WHAT YOU NEED TO DO: Copy out the lines that have "scene" in them.

SUPPLIED INFORMATION:
--- --- ---

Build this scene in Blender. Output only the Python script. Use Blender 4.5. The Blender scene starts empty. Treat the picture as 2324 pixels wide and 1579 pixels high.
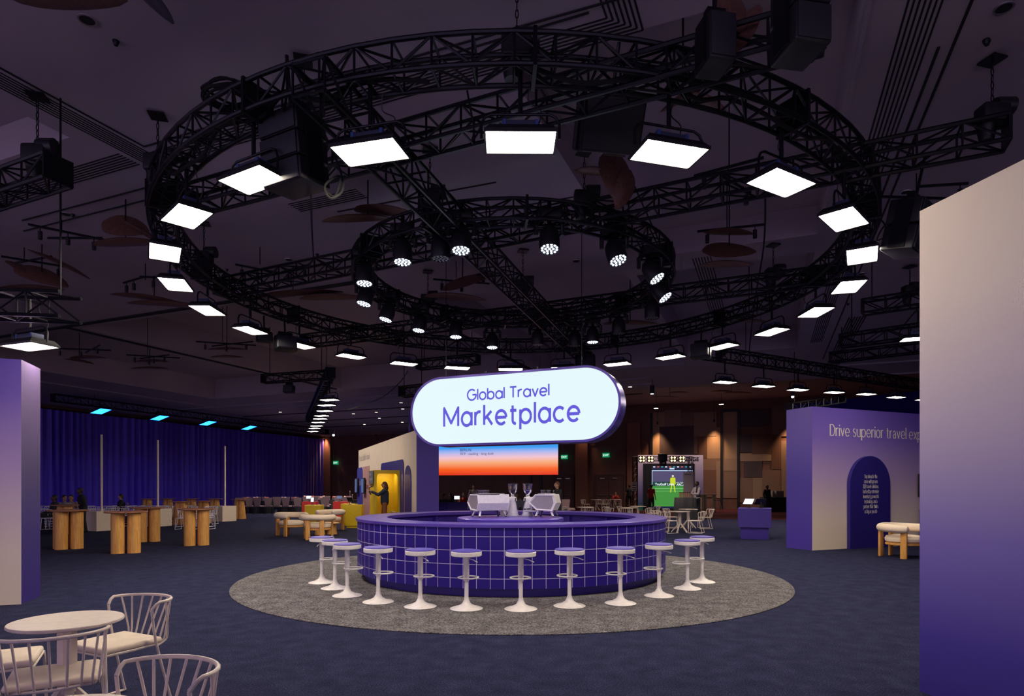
import bpy, bmesh, math, random
from mathutils import Vector, Matrix, Euler
R = math.radians; PI = math.pi; TAU = 2*math.pi
random.seed(7)
S = bpy.context.scene
COL = S.collection
# ------------------------------------------------------------------ camera, world, exposure
FPX, CX, HY, EYE = 1410.0, 1162.0, 1107.0, 1.55
cd = bpy.data.cameras.new('camera'); cam = bpy.data.objects.new('camera', cd); COL.objects.link(cam)
cam.location = (0, 0, EYE); cam.rotation_euler = (R(90), 0, 0)
cd.sensor_width = 36; cd.lens = FPX/2324*36; cd.shift_y = (HY-789.5)/2324; cd.clip_end = 200; cd.clip_start = .05
S.camera = cam
S.view_settings.view_transform = 'Standard'; S.view_settings.look = 'None'
S.view_settings.exposure = 0.78; S.view_settings.gamma = 1; S.view_settings.use_curve_mapping = False
W = bpy.data.worlds.new('world'); S.world = W; W.use_nodes = True
W.node_tree.nodes['Background'].inputs[0].default_value = (.40, .31, .52, 1)
W.node_tree.nodes['Background'].inputs[1].default_value = 1.0
PANEL_L, SPOT_W = 42.0, 52.0

def P(px, py, d): return Vector(((px-CX)*d/FPX, d, EYE+(HY-py)*d/FPX))      # photo point at a known distance
def G(px, py, z=0.0):                                                        # photo point on a level plane
    d = FPX*(EYE-z)/(py-HY); return Vector(((px-CX)*d/FPX, d, z))
RA = R(22.5); UA = Vector((math.cos(RA), -math.sin(RA), 0)); UB = Vector((math.sin(RA), math.cos(RA), 0))
def UV(u, v, z=0.0): return UA*u + UB*v + Vector((0, 0, z))
def uv_of(p): return p.x*UA.x+p.y*UA.y, p.x*UB.x+p.y*UB.y

# ------------------------------------------------------------------ materials
MATS = {}
def mat(name, col, rough=.5, metal=0, emit=None, es=0, var=.06, scale=20, alpha=None, coat=0, trans=0):
    if name in MATS: return MATS[name]
    m = bpy.data.materials.new(name); m.use_nodes = True; nt = m.node_tree; b = nt.nodes['Principled BSDF']
    b.inputs['Roughness'].default_value = rough; b.inputs['Metallic'].default_value = metal
    b.inputs['Coat Weight'].default_value = coat
    if trans: b.inputs['Transmission Weight'].default_value = trans
    if alpha is not None: b.inputs['Alpha'].default_value = alpha
    if emit:
        b.inputs['Base Color'].default_value = (*col, 1)
        b.inputs['Emission Color'].default_value = (*emit, 1); b.inputs['Emission Strength'].default_value = es
    else:
        tc = nt.nodes.new('ShaderNodeTexCoord'); n = nt.nodes.new('ShaderNodeTexNoise'); r = nt.nodes.new('ShaderNodeValToRGB')
        n.inputs['Scale'].default_value = scale; n.inputs['Detail'].default_value = 3
        nt.links.new(tc.outputs['Object'], n.inputs['Vector']); nt.links.new(n.outputs['Fac'], r.inputs['Fac'])
        r.color_ramp.elements[0].position = .3; r.color_ramp.elements[1].position = .7
        r.color_ramp.elements[0].color = (*[c*(1-var) for c in col], 1); r.color_ramp.elements[1].color = (*[min(1, c*(1+var)) for c in col], 1)
        nt.links.new(r.outputs['Color'], b.inputs['Base Color'])
    MATS[name] = m; return m
def s2l(r, g, b):
    f = lambda c: (c/255/12.92) if c/255 <= .04045 else ((c/255+.055)/1.055)**2.4
    return (f(r), f(g), f(b))
def grad_mat(name, stops, z0, z1, rough=.6, axis='Z', emit=0):
    m = bpy.data.materials.new(name); m.use_nodes = True; nt = m.node_tree; b = nt.nodes['Principled BSDF']
    b.inputs['Roughness'].default_value = rough
    tc = nt.nodes.new('ShaderNodeTexCoord'); sx = nt.nodes.new('ShaderNodeSeparateXYZ'); mr = nt.nodes.new('ShaderNodeMapRange'); r = nt.nodes.new('ShaderNodeValToRGB')
    nt.links.new(tc.outputs['Object'], sx.inputs[0]); nt.links.new(sx.outputs[axis], mr.inputs['Value'])
    mr.inputs['From Min'].default_value = z0; mr.inputs['From Max'].default_value = z1
    nt.links.new(mr.outputs[0], r.inputs['Fac'])
    el = r.color_ramp.elements
    el[0].position, el[0].color = stops[0][0], (*stops[0][1], 1); el[1].position, el[1].color = stops[-1][0], (*stops[-1][1], 1)
    for p, c in stops[1:-1]:
        e = el.new(p); e.color = (*c, 1)
    if emit:
        b.inputs['Base Color'].default_value = (.02, .02, .02, 1); nt.links.new(r.outputs['Color'], b.inputs['Emission Color']); b.inputs['Emission Strength'].default_value = emit
    else: nt.links.new(r.outputs['Color'], b.inputs['Base Color'])
    return m
def carpet_mat(name, c0, c1, c2, s=60, streak=(1, 1, 1), bump=.4):
    m = bpy.data.materials.new(name); m.use_nodes = True; nt = m.node_tree; b = nt.nodes['Principled BSDF']
    b.inputs['Roughness'].default_value = 1; b.inputs['Specular IOR Level'].default_value = .1
    tc = nt.nodes.new('ShaderNodeTexCoord'); mp = nt.nodes.new('ShaderNodeMapping'); mp.inputs['Scale'].default_value = streak
    n = nt.nodes.new('ShaderNodeTexNoise'); n.inputs['Scale'].default_value = s; n.inputs['Detail'].default_value = 5; n.inputs['Roughness'].default_value = .75
    n2 = nt.nodes.new('ShaderNodeTexNoise'); n2.inputs['Scale'].default_value = 5; n2.inputs['Detail'].default_value = 6
    mx = nt.nodes.new('ShaderNodeMath'); mx.operation = 'MULTIPLY_ADD'; mx.inputs[1].default_value = .22
    r = nt.nodes.new('ShaderNodeValToRGB'); L = nt.links.new
    L(tc.outputs['Object'], mp.inputs[0]); L(mp.outputs[0], n.inputs['Vector']); L(mp.outputs[0], n2.inputs['Vector'])
    sb = nt.nodes.new('ShaderNodeMath'); sb.operation = 'SUBTRACT'; sb.inputs[1].default_value = .5
    L(n2.outputs['Fac'], sb.inputs[0]); L(sb.outputs[0], mx.inputs[0]); L(n.outputs['Fac'], mx.inputs[2]); L(mx.outputs[0], r.inputs['Fac'])
    el = r.color_ramp.elements; el[0].position = .36; el[1].position = .66; el[0].color = (*c0, 1); el[1].color = (*c2, 1)
    e = el.new(.5); e.color = (*c1, 1)
    L(r.outputs['Color'], b.inputs['Base Color'])
    bp = nt.nodes.new('ShaderNodeBump'); bp.inputs['Strength'].default_value = bump; bp.inputs['Distance'].default_value = .01
    L(n.outputs['Fac'], bp.inputs['Height']); L(bp.outputs[0], b.inputs['Normal'])
    return m
def wood_mat(name, c0, c1, sc=(9, 9, .8), rough=.45):
    m = bpy.data.materials.new(name); m.use_nodes = True; nt = m.node_tree; b = nt.nodes['Principled BSDF']; b.inputs['Roughness'].default_value = rough
    tc = nt.nodes.new('ShaderNodeTexCoord'); mp = nt.nodes.new('ShaderNodeMapping'); mp.inputs['Scale'].default_value = sc
    n = nt.nodes.new('ShaderNodeTexNoise'); n.inputs['Scale'].default_value = 4; n.inputs['Detail'].default_value = 6; n.inputs['Distortion'].default_value = .6
    r = nt.nodes.new('ShaderNodeValToRGB'); r.color_ramp.elements[0].position = .35; r.color_ramp.elements[1].position = .65
    r.color_ramp.elements[0].color = (*c0, 1); r.color_ramp.elements[1].color = (*c1, 1)
    nt.links.new(tc.outputs['Object'], mp.inputs[0]); nt.links.new(mp.outputs[0], n.inputs['Vector']); nt.links.new(n.outputs['Fac'], r.inputs['Fac']); nt.links.new(r.outputs['Color'], b.inputs['Base Color'])
    return m
BLACK = mat('black_metal', (.012, .012, .018), .38, .6)
CABLE = mat('cable_rubber', (.004, .004, .005), .95)
BLACKP = mat('black_plastic', (.010, .010, .014), .45)
CHAIN = mat('dark_chain', (.02, .02, .025), .4, .8)
WHITE = mat('white_enamel', (.80, .76, .74), .32)
CREAM = mat('cream_enamel', (.74, .63, .56), .4)
CUSH = mat('cream_cushion', (.80, .68, .56), .8, var=.1, scale=8)
BOUCLE = mat('cream_boucle', (.86, .71, .56), .95, var=.14, scale=90)
INDIGO = mat('indigo_laminate', (.045, .020, .27), .4)
INDIGO_T = mat('indigo_countertop', (.085, .045, .36), .3)
INDIGO_D = mat('indigo_fabric', (.055, .030, .27), .7)
NAVYP = mat('navy_panel', (.022, .014, .20), .5)
PURPLE = mat('purple_vinyl', (.08, .05, .42), .5)
BEIGE = mat('beige_fabric', (.84, .71, .57), .7, var=.03, scale=2)
OAK = wood_mat('oak_veneer', (.58, .27, .06), (.78, .40, .11))
OAK_H = wood_mat('oak_tabletop', (.30, .12, .06), (.42, .18, .08), (1.5, 9, 9))
YELLOW = mat('yellow_laminate', (.85, .60, .015), .45)
RED = mat('red_laminate', (.85, .05, .035), .45)
GREY = mat('grey_metal', (.30, .30, .33), .4, .6)
SILVER = mat('brushed_silver', (.55, .53, .55), .3, .9)
GLASS = mat('clear_glass', (.9, .9, .95), .05, trans=1, var=0)
SKIN = mat('skin', (.42, .22, .14), .55); SKIN_D = mat('dark_skin', (.08, .04, .025), .5)
HAIR = mat('dark_hair', (.02, .012, .008), .6); HAIR_B = mat('brown_hair', (.09, .035, .015), .6)
def glow(name, c, s): return mat(name, (.02, .02, .02), .5, emit=c, es=s if s > 1.5 else s*.745)     # screens keep their level under the exposure
PANEL = glow('warm_panel_glow', (1, .87, .70), PANEL_L); PANEL_B = glow('blue_panel_glow', (.006, .075, 1), 9)
LED = glow('cool_led_glow', (.72, .80, 1), 2.2); SIGN_G = glow('sign_face_glow', (.80, .97, 1), .74)
LETTER = glow('letter_violet_glow', s2l(88, 78, 214), .78)
SCREENB = glow('screen_blue_glow', s2l(95, 115, 170), .5); SCREENW = glow('screen_white_glow', (.85, .9, 1), .9)
BULB = glow('amber_bulb_glow', (1, .62, .18), 5); DOWN = glow('downlight_glow', (1, .8, .55), 5)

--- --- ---

PROBLEM SOLUTION:
Build this scene in Blender. Output only the Python script. Use Blender 4.5. The Blender scene starts empty. Treat the picture as 2324 pixels wide and 1579 pixels high.
S = bpy.context.scene